Das Tüfteln und die Beschäftigung mit historischen Vorbildern ist eine Vorliebe des Bogenbauers aus Westerham. Er nimmt einen Rohling zur Hand, breit und flach am Griffstück, dann zu den Nocken (Bogenenden) hin schlanker werdend. »Das ist hier ist ein Nachbau des Holmegaard-Bogens«, erläutert Bauer. Das Original ist wohl an die 9000 Jahre alt und wurde 1943 in einem Moor in Dänemark gefunden. Es gilt aufgrund seiner Machart als ein sehr leistungsfähiger Bogen.

Schüler von der Nordsee

Wie aus den Baumstämmen schließlich die elegant geschwungenen Langbögen entstehen, dies ist keine Geheimwissenschaft, meint Bauer. Er jedenfalls gibt sein handwerkliches Wissen weiter. 250 Euro kostet bei ihm ein Wochenend-Kurs. Und den so entstandenen Bogen kann man natürlich mit nach Hause nehmen.

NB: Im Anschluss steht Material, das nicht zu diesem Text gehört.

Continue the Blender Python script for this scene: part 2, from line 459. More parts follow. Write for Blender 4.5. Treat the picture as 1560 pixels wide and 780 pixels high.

Bleibt die Frage, was sind das denn für Leute, die sich für dieses Hobby interessieren? »Ganz normale Menschen«, sagt Roland Bauer. Bei den vergangenen Kursen kamen sie sogar aus Berlin, Hamburg und Bremen. Freilich, es handelt sich fast ausschließlich um Männer. Und die meisten kennen sich bereits aus, im Umgang mit Pfeil und Bogen.